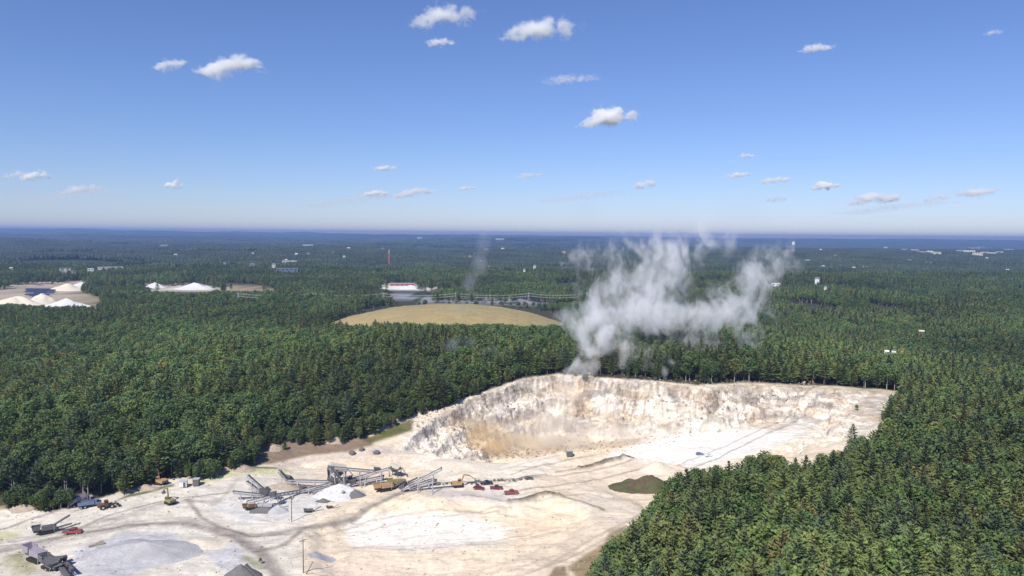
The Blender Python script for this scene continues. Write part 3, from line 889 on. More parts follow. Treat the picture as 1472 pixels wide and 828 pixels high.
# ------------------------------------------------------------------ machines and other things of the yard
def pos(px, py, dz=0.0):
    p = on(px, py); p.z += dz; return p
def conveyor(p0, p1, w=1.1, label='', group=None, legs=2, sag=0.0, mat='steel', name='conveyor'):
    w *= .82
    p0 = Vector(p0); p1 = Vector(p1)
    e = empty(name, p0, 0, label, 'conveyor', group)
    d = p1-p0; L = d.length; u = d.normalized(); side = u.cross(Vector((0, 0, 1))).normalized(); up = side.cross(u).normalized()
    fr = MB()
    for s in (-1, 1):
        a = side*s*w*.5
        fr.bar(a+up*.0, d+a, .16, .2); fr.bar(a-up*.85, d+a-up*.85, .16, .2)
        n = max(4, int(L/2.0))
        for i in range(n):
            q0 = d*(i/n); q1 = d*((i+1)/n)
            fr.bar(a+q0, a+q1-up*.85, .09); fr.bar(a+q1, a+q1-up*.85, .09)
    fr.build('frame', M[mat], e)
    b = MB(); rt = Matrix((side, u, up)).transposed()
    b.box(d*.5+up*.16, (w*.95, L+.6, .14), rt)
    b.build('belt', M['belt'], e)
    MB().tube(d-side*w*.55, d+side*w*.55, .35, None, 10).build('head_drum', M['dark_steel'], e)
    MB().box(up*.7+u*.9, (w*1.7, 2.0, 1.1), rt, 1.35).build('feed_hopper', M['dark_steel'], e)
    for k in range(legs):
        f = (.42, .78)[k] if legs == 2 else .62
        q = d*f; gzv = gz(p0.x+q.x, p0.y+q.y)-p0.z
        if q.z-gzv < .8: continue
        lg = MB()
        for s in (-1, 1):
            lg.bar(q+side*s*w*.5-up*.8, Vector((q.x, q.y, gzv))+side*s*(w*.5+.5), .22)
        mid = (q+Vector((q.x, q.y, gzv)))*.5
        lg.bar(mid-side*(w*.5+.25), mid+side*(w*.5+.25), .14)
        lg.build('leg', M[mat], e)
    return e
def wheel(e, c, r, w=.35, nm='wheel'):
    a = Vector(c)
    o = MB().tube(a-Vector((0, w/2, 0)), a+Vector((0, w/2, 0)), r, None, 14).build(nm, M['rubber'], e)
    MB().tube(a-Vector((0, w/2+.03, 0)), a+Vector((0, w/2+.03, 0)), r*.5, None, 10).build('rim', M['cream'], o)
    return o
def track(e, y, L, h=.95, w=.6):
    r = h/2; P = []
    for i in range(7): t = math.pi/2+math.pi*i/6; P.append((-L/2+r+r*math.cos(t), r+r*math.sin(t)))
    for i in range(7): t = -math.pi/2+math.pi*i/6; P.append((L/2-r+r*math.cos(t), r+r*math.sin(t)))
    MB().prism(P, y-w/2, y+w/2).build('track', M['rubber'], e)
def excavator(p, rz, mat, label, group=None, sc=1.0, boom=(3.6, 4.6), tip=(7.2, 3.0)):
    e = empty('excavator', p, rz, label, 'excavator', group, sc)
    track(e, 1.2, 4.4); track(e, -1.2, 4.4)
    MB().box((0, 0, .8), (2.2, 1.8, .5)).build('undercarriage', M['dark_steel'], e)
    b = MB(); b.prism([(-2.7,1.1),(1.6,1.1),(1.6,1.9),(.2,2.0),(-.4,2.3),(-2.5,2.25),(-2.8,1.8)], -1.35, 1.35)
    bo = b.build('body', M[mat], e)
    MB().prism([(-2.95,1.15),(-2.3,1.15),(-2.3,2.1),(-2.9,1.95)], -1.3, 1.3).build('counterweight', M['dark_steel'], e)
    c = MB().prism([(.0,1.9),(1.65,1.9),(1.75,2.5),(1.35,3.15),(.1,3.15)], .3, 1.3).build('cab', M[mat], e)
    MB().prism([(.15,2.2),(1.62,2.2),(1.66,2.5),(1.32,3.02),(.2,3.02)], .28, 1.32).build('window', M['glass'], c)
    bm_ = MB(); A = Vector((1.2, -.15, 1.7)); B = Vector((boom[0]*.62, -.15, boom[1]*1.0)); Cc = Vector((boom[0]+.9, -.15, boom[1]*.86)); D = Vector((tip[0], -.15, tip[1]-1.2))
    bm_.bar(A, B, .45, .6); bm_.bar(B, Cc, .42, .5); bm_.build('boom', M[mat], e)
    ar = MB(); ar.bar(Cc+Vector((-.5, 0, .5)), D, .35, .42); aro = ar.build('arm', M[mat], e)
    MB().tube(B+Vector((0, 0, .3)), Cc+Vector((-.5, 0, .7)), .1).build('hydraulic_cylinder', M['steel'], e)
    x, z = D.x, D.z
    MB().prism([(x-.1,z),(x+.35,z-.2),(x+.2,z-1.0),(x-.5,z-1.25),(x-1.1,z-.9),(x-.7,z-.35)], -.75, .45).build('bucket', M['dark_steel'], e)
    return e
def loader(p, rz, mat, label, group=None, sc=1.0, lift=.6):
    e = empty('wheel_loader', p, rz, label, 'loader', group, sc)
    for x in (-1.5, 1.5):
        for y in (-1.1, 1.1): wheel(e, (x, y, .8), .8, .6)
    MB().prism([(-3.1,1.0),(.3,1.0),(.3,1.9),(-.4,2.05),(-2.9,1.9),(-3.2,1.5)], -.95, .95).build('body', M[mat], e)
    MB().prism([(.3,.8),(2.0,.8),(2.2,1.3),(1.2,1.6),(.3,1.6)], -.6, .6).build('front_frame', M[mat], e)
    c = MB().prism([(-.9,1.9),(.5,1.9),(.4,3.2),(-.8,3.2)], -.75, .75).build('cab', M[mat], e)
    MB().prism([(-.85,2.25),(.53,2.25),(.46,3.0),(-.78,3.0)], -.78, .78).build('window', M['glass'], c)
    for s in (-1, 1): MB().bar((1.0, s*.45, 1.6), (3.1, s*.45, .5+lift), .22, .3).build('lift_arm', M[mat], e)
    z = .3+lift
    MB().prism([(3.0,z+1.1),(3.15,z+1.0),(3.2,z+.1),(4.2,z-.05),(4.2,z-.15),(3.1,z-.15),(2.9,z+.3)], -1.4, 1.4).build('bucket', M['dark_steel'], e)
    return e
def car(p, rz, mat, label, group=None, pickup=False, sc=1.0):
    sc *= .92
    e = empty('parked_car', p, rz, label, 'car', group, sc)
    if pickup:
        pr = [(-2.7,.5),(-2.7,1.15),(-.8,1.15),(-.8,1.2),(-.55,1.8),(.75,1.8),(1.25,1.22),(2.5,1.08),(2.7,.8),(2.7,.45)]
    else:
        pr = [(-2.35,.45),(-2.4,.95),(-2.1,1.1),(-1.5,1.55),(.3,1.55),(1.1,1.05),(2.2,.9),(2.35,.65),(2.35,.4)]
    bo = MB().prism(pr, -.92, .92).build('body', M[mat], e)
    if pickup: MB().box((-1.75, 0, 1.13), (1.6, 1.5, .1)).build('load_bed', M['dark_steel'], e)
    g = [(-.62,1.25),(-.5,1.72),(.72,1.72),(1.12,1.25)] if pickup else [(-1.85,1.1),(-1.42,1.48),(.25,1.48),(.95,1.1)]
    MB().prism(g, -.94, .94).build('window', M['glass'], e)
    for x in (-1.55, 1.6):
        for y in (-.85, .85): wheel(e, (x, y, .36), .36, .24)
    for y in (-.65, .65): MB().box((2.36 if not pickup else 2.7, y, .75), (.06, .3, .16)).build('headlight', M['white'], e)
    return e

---

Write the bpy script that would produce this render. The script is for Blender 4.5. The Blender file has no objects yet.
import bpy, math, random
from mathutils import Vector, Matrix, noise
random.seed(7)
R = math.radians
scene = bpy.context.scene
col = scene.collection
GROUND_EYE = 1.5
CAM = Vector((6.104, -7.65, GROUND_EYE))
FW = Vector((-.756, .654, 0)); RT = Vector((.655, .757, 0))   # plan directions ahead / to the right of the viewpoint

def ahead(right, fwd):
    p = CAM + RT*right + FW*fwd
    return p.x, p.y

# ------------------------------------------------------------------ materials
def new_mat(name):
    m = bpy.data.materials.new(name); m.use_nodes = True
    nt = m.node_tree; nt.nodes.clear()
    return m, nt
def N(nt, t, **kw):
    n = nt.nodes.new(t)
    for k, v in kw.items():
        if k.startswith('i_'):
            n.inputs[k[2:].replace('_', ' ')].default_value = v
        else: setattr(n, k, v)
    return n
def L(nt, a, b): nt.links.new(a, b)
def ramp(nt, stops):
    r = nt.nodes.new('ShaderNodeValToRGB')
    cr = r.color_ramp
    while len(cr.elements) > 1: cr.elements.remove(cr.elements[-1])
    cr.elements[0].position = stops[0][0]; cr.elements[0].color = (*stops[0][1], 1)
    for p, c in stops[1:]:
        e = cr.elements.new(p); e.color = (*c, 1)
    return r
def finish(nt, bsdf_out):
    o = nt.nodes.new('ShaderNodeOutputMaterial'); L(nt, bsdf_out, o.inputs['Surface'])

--

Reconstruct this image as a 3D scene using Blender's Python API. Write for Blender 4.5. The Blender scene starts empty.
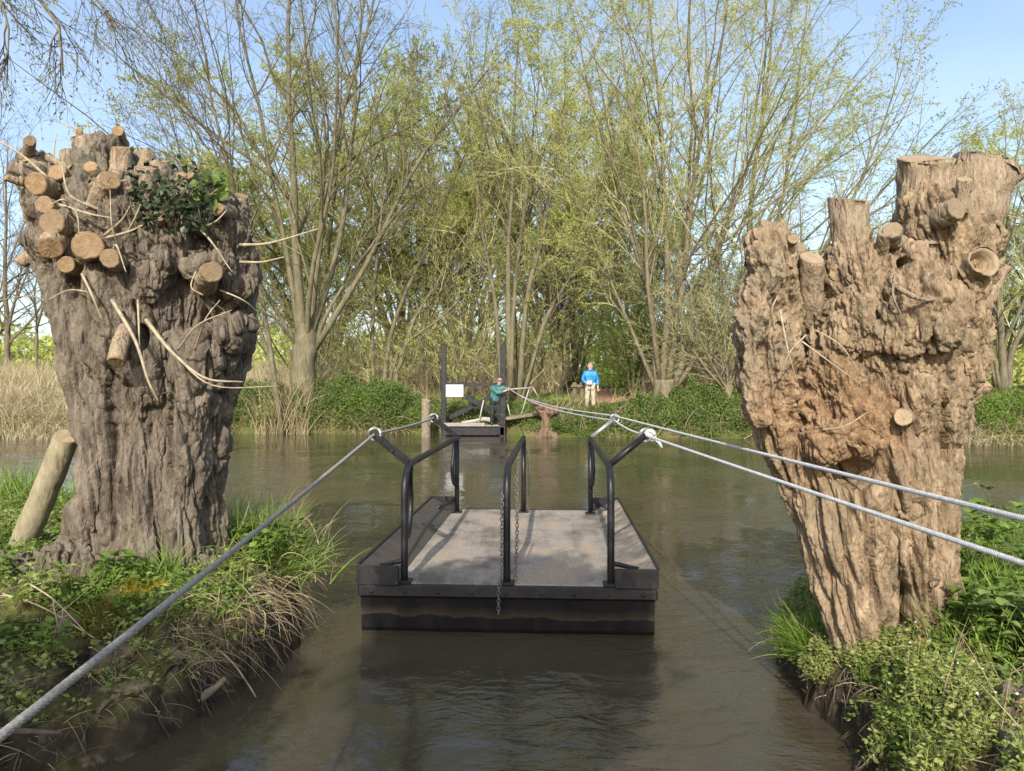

- _Task prompt_
Scan the records for the string "Write". Copy each line in which it appears.

- _Result_
The Blender Python script for this scene continues. Write part 3, from line 889 on. More parts follow. Treat the picture as 1472 pixels wide and 828 pixels high.
Write the bpy script that would produce this render. The script is for Blender 4.5. The Blender file has no objects yet.
Reconstruct this image as a 3D scene using Blender's Python API. Write for Blender 4.5. The Blender scene starts empty.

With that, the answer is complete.